Currently, standard practice for obtaining crop estimates involves sampling just 0.1 to 2% of the crop. Depending on the method of sampling, error rates are often between 15 and 25%. This error gets amplified significantly when extrapolating over a whole block. Even modern camera-based systems suffer from a similar range of inaccuracy, as they rely on a calibration stage completed by a farm worker.

Fruit graders and packhouses are consistently disappointed in the accuracy they are getting from the field and often receive yield estimates that cause a large over or under supply of labour, packaging, production line resources and fruit sales.

Current opportunity

Holocrop has developed an autonomous 3D scanning system that delivers precision crop data without relying on manual calibration or field workers. Holocrop is now seeking trial partners in Australia, specifically growers in specialty tree crops and vineyards who are looking for greater certainty in their yield estimates and are open to trialling a new approach that could significantly reduce the error margins they currently experience with traditional sampling or camera-based methods.

The trial will focus primarily on fruit count and size pre-harvest for yield estimation, using hyper-realistic 3D modelling and 3D AI detections to segment and extract detailed information from different plant structures on a per-plant basis. Holocrop will then conduct a study comparing any current yield monitoring and prediction systems deployed on trial farms against theirs to determine the return on investment for trial partners’ operations. The system is non-invasive and simply drives around your crop rows autonomously, capturing precision data.

Opportunity background

Holocrop is a spin-out from the University of Canterbury in New Zealand, founded by a team of research engineers who each bring prior industry experience. The technology has been developed as part of a multi-year, government-funded MBIE Endeavour research programme.

Holocrop's autonomous 3D scanning rovers are already deployed with research partners including Plant and Food Research in New Zealand, with further validation work underway with Washington State University. The team is currently participating in the Sprout Accelerator, New Zealand's largest agritech-focused venture programme.

The system has been validated across apples, cherries and grapes, and the team is actively building commercial partnerships to expand into Australia and the United States.

Potential other applications

Although the system will be calculating the count and size of fruit for this trial, it captures the whole 3D structure of the crop plants. This allows Holocrop in future to provide precise volumetric and sizing data for plant structures such as leaves, shoots, branches and trunks.

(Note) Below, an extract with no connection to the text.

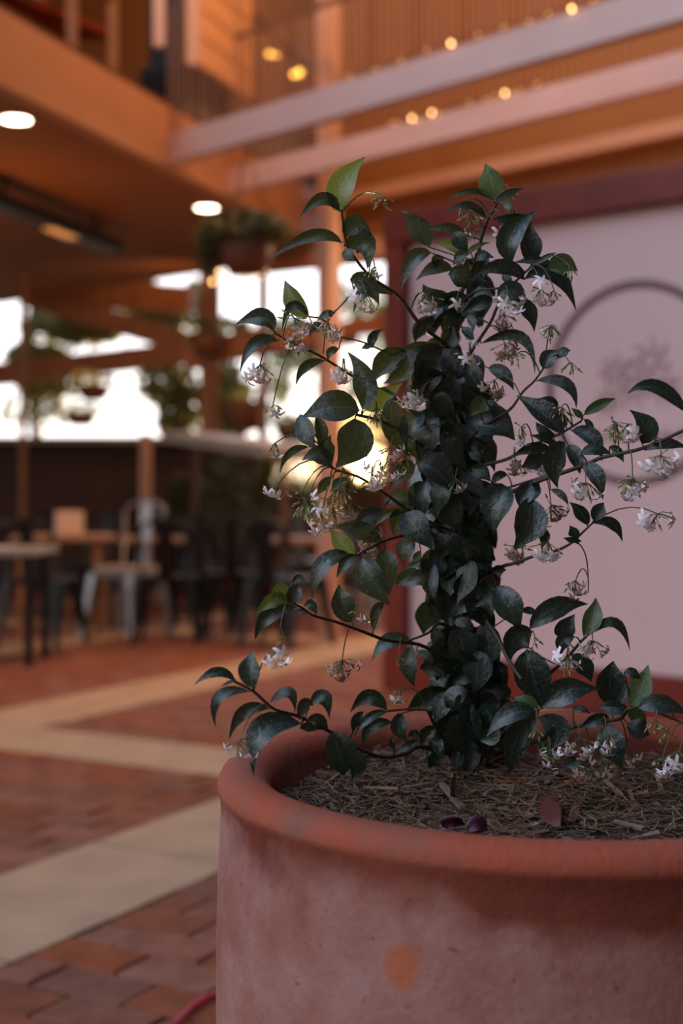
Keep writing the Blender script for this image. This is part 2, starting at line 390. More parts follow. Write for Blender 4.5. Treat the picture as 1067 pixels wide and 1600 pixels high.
LV['A'] = """738 322 735 190 850 48 125 g;722 312 640 255 525 345 62;735 470 590 432 392 545 60;748 440 805 380 885 440 105;745 485 850 470 860 598 112;752 500 770 530 800 560 60
775 648 860 665 917 775 98;975 722 860 705 790 815 62;572 832 505 750 455 652 92 g;575 830 490 775 440 905 42;400 900 340 835 212 870 85;425 950 310 965 236 1098 58
652 1048 555 1075 510 1168 46;700 812 655 820 615 850 36;885 985 885 935 937 890 46;720 990 680 1005 668 1048 40;650 905 605 880 578 935 50;835 1290 855 1150 765 1005 112
850 1290 925 1230 1028 1158 92 g;820 1290 690 1275 542 1325 145;800 1330 790 1450 705 1570 185;530 1310 560 1400 605 1480 92;608 1320 630 1400 620 1480 60;592 1440 530 1400 458 1425 52
685 1570 620 1510 540 1535 82;690 1540 660 1470 682 1412 66;575 1470 480 1495 430 1598 36"""
LV['B'] = """545 275 525 165 488 57 138 g;525 272 400 225 255 285 36;490 385 385 310 248 352 46;550 290 620 240 722 205 44;590 290 622 310 625 358 46 g;152 557 95 440 -15 342 128
370 490 270 440 133 462 56;350 612 290 548 183 540 62 g;360 620 430 555 522 530 34 g;165 590 55 640 -12 812 92;295 690 190 680 73 757 76;270 720 340 740 405 820 145;722 752 590 670 398 737 88
650 640 640 490 803 338 140;765 662 755 540 762 408 122;760 672 850 618 912 590 30;882 652 780 635 650 652 46;860 690 950 655 1038 700 120 g;722 748 900 725 1030 938 96
240 905 170 860 118 778 120;385 850 280 900 235 1000 135;530 880 450 885 338 962 82;560 850 650 825 742 905 112;640 895 740 930 780 1062 92;190 998 105 1040 72 1125 72
380 960 412 1000 415 1066 50;430 985 460 1000 462 1036 40;461 1132 700 1090 785 1310 66;470 742 480 660 505 585 62;300 468 340 520 384 592 92;200 600 200 640 188 692 70;530 390 640 382 724 358 50
350 1040 385 1070 420 1112 55;300 640 350 600 380 580 60;430 640 470 610 540 620 60;590 720 620 750 640 800 50"""
LV['Cc'] = """110 612 108 555 166 508 55;106 612 60 628 18 645 40;532 448 435 505 392 602 92;560 640 420 650 262 655 112;340 668 185 735 104 880 155;342 700 300 800 175 885 115;590 640 460 760 430 975 190
600 640 665 740 700 862 152;728 728 800 840 842 948 128;768 690 840 740 872 832 46;900 778 1005 820 1078 932 96;600 850 560 930 462 992 140;600 870 660 940 722 1002 135;730 500 770 540 802 592 62
585 640 640 560 655 485 150;560 640 530 600 480 590 70"""
LV['D'] = """612 342 500 365 368 475 112;600 400 530 450 398 505 92;778 246 732 292 690 356 96 g;700 400 840 400 965 505 185;740 330 810 288 882 312 62;640 560 720 528 792 542 78;365 660 480 690 588 838 165 d-3
420 760 390 860 402 1000 142;500 830 560 930 622 1072 182;640 700 690 820 680 972 165;937 800 860 900 838 1092 185 d-2;1052 860 1045 1020 958 1172 190;1068 780 1020 850 998 922 112;215 250 215 420 322 612 152
390 340 330 430 318 602 132;620 300 500 290 388 342 112;560 150 480 180 398 242 112;330 940 255 1000 218 1102 122;290 950 350 1040 462 1182 172 d-2;340 900 250 868 158 882 112;270 950 170 962 78 1062 50
130 940 60 970 -22 1042 92;560 540 500 570 428 622 72;680 580 722 600 752 658 60;700 680 760 700 817 762 92;920 720 860 728 813 802 52;380 620 330 578 283 575 42;350 660 270 700 188 812 112"""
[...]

This capability opens up applications beyond yield estimation, including canopy management, pruning assessment, vigour monitoring and growth tracking over time.

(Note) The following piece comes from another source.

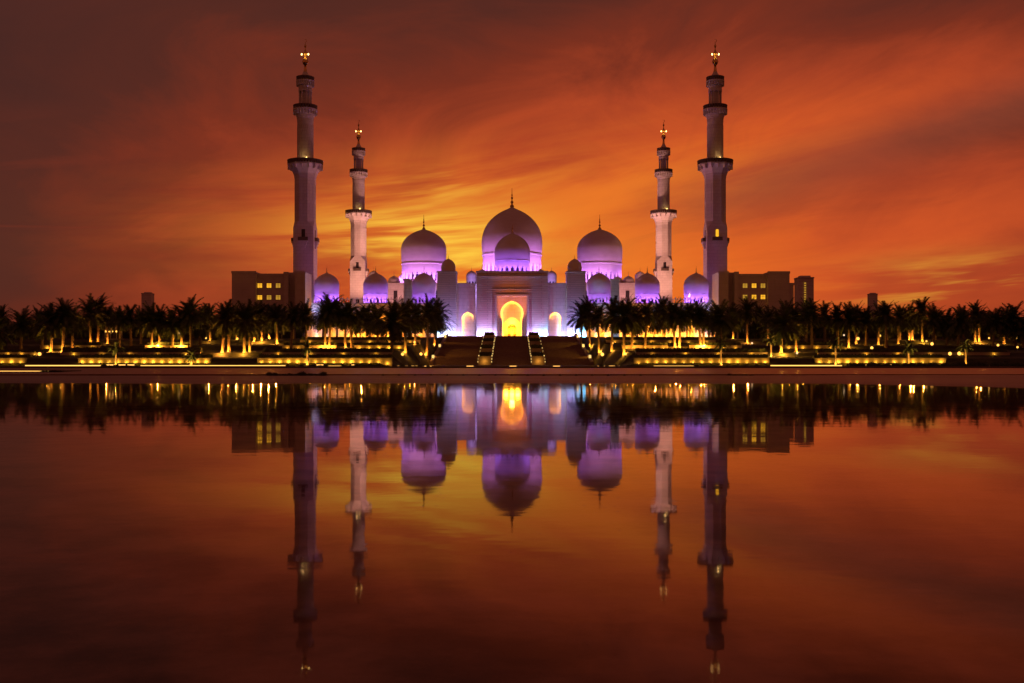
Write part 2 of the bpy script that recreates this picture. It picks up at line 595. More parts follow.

The 3D data could also support automation and robotics applications, providing a detailed crop perception backbone that autonomous harvesting or pruning systems need to operate effectively.

For R&D teams, the system offers a way to quantify trial outcomes with a level of precision that is difficult to achieve with traditional field technician methods, at a fraction of the cost.

This makes it relevant not only for commercial growers but also for horticultural industry bodies, chemical companies, consultants, and contract researchers looking to improve the accuracy and efficiency of their field-based assessments.